Hi All,
Hi Fred!
Re APIBAN...
APIBAN has two main ways that it's used... with a simple block of IP addresses through firewall or iptables being the most used aspect.
Blocked completely, or just for SIP? You gather just for SIP usage?
Briefly, through honeypots (global) IP addresses sending SIP or non-SIP (like dns, fuzz, or malformed SIP) are identified. We capture the commonly used SIP listener ports with UDP, TCP, and TLS.
That's the next step for SentryPeer, as I'm interested to see where the traffic comes into re UDP/TCP and TLS. I'm also interested in the patterns of probes vs attacks and number destinations and UAS targeted. What I've seen so far is it doesn't matter and it doesn't matter whether your SIP replies to probes are SIP compliant :-)
Most users utilize the apiban client to automatically block these IPs in iptables. There is also methods to check individual ip's by API as well as grabbing all active IPs, etc.

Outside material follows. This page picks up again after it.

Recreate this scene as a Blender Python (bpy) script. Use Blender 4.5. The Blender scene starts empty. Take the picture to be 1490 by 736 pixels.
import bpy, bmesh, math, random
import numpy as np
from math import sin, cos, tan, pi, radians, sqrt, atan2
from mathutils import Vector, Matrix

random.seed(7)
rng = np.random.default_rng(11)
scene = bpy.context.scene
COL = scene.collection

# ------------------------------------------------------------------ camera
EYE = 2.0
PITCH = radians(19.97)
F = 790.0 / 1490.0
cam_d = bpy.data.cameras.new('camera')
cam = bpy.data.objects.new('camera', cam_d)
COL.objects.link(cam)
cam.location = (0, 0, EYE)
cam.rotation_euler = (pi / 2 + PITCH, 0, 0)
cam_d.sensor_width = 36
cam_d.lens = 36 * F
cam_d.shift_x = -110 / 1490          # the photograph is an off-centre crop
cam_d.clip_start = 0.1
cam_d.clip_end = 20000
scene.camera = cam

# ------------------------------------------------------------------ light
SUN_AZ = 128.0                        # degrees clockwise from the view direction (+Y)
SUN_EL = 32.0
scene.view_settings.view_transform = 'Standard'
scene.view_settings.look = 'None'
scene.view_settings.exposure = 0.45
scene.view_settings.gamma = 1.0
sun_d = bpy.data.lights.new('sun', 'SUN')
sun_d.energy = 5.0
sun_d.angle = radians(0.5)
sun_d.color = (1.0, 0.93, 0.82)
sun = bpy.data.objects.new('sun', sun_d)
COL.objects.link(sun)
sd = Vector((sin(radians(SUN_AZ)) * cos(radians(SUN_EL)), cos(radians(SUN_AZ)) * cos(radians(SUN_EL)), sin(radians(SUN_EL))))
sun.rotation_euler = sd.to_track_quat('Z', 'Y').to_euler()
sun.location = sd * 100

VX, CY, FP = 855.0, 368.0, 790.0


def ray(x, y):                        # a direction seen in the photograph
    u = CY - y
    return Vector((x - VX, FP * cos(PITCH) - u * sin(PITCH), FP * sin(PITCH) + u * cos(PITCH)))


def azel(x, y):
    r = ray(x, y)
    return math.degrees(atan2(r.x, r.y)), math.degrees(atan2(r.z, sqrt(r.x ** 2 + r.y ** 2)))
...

Blocking traffic just to their important SIP ports and having allow lists already I guess.
We looked into a community submission, but decided against it as it was too easily poisoned. The main goal here is quality of the data and making sure that we're not distributing any valid IP as something that should be blocked.

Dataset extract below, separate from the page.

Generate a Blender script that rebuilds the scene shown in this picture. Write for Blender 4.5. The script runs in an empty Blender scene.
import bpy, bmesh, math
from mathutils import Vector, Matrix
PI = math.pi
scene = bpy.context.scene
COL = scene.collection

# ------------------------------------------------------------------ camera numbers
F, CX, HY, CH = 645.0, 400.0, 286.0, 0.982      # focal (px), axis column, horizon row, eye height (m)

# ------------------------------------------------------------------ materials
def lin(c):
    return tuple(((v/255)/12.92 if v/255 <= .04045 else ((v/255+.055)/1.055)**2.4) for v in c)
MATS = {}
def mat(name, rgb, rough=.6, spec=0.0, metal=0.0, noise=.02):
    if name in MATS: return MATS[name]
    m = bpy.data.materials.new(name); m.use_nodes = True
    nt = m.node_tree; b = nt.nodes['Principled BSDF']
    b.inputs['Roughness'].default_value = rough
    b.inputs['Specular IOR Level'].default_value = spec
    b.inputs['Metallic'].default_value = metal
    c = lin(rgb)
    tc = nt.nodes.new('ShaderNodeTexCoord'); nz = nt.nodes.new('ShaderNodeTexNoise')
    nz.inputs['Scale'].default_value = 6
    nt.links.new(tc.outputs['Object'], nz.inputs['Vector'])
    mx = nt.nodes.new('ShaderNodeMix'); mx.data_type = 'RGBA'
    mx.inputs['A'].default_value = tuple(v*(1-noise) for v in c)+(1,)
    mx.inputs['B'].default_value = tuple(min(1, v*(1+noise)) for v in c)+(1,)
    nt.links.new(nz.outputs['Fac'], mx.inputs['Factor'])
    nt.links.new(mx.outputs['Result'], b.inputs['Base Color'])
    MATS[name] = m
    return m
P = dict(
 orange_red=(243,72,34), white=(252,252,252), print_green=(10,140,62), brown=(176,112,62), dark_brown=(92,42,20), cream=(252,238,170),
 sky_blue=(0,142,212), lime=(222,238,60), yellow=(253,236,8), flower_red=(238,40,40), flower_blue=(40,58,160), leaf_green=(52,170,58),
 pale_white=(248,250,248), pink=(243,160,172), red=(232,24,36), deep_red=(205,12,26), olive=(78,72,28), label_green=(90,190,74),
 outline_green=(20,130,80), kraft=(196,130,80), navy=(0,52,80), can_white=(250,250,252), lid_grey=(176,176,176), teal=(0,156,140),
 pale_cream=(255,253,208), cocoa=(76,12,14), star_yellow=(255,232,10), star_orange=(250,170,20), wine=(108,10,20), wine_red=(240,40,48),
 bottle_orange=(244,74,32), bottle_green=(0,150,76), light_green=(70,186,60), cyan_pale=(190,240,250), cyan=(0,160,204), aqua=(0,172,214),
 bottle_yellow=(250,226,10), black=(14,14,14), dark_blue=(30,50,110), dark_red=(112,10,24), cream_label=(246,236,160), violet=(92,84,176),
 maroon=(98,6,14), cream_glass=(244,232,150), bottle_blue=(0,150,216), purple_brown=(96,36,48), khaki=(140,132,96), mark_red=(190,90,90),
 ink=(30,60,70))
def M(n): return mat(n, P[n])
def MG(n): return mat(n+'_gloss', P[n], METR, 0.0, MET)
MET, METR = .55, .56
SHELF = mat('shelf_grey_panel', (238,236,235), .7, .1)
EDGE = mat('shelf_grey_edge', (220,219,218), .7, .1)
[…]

You could work round this by splitting up the feeds though based on tags for where the data came from. That's how I'm going to do it so a user can config / select and also list their own IPs/customers/ASNs etc. but I'm not going to replicate destination IP address and just leave them on the node that gathered them. How does one measure/gauge the quality of data gathered by others if the other party doesn't know what's important to them to gauge it? Lot's to think about :-)
I like the idea of community submission, but the poisoning was determined to be too big of a risk for us.

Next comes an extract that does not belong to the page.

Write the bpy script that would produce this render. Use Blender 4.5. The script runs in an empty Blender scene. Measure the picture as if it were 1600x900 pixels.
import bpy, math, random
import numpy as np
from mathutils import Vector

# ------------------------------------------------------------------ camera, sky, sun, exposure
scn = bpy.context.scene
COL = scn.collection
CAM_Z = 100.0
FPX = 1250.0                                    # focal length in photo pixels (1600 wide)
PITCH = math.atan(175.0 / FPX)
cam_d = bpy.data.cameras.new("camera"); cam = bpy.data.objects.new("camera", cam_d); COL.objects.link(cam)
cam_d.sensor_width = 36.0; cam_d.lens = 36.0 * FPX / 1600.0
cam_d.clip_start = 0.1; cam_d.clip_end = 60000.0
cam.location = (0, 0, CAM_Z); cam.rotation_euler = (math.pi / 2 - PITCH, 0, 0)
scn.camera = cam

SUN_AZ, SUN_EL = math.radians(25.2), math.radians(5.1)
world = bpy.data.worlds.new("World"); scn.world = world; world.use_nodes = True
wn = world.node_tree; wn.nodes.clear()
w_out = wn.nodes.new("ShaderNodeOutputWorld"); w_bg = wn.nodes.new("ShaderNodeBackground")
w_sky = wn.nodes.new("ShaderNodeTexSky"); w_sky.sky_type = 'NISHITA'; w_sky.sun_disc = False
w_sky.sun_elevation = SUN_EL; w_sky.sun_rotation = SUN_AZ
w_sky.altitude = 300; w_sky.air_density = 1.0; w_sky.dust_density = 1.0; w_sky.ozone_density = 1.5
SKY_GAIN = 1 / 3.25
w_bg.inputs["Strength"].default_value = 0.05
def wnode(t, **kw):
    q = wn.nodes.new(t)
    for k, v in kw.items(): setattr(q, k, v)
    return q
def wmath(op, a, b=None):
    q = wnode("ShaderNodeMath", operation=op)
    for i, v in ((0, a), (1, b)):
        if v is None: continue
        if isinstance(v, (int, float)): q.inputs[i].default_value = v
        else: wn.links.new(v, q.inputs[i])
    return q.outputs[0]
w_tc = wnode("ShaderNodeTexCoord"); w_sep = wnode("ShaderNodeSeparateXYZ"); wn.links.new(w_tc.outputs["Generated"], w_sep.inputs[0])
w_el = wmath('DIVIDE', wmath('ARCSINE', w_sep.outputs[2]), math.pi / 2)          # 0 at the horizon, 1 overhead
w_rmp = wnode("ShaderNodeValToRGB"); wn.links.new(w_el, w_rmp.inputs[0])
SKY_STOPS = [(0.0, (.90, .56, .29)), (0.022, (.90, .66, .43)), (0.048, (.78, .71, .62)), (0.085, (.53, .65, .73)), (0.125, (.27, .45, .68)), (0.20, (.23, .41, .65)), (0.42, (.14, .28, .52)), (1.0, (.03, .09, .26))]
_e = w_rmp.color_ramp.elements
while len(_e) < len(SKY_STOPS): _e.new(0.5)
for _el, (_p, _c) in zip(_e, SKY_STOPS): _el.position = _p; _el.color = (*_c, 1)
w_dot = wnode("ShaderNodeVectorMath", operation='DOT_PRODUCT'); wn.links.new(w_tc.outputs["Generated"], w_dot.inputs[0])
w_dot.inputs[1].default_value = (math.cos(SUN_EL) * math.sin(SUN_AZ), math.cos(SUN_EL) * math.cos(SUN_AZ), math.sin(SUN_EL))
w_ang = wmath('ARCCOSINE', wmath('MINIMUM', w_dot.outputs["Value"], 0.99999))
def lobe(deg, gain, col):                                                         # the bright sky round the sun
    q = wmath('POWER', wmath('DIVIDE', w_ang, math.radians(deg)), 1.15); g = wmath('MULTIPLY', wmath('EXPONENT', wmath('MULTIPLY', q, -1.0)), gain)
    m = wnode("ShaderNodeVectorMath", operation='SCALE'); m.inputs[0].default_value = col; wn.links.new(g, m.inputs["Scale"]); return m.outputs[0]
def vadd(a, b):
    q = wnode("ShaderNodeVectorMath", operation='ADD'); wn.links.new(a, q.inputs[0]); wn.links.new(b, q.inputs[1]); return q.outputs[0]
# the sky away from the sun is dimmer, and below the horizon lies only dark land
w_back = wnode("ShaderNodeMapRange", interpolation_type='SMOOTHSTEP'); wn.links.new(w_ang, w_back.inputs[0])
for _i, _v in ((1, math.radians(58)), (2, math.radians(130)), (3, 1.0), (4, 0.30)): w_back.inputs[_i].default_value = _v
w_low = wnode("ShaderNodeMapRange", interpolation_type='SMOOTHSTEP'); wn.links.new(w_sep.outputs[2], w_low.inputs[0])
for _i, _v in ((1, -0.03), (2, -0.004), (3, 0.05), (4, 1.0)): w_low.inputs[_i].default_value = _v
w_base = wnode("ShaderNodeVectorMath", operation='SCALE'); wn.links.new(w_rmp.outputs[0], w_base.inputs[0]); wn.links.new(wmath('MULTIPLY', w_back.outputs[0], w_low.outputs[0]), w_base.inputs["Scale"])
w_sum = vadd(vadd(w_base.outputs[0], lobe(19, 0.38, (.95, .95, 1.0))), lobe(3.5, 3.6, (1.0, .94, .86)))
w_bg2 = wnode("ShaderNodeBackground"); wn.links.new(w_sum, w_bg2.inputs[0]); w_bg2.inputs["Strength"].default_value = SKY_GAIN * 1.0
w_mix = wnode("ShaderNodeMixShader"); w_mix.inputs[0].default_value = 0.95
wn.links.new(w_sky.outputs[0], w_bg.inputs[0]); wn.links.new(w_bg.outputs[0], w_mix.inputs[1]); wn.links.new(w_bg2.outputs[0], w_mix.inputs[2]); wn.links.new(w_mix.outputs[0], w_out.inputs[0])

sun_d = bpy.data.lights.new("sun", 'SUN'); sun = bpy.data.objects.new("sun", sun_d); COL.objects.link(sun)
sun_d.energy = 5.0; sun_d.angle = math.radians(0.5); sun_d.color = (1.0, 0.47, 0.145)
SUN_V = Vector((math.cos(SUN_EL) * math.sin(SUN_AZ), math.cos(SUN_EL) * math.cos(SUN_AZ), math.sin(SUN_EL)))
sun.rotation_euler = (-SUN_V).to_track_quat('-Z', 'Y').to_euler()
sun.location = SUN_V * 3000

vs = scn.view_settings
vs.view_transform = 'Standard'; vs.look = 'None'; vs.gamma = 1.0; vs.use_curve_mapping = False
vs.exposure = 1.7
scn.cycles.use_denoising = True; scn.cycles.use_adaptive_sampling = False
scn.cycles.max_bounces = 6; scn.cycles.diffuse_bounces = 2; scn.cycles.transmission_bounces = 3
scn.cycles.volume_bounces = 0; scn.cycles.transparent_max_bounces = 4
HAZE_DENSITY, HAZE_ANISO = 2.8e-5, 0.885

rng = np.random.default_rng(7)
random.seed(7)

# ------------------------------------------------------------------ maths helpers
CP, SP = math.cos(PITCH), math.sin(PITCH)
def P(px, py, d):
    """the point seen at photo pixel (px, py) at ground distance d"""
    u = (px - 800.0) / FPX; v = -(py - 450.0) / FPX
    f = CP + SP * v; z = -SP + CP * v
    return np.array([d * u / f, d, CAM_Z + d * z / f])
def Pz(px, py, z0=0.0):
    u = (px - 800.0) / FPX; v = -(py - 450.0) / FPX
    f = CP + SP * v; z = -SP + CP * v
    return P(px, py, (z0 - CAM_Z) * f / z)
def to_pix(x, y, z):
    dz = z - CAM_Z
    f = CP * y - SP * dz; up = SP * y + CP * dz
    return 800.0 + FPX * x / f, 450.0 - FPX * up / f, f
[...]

These are solved problems though in other domains? Or almost, spam, grading, rules based, ML etc.
I also like the idea of sharing some data of numbers being called, etc... but like that for analysis and approaching hardening in a non-realtime scenario.
The use case I have in mind is to build that list into a feed for say CGRateS or your SIP proxies or SIP agent (which I'm doing), so even before a customer or user starts to be used for fraudulent calls, they get an early warning of attempts, no matter if they are normalised numbers or not. Lastly, thanks for jumping in Fred. I need to watch more of your presentations as I think it's great we're all doing our bit and taking different approaches even though I'm way late to the party! Gavin.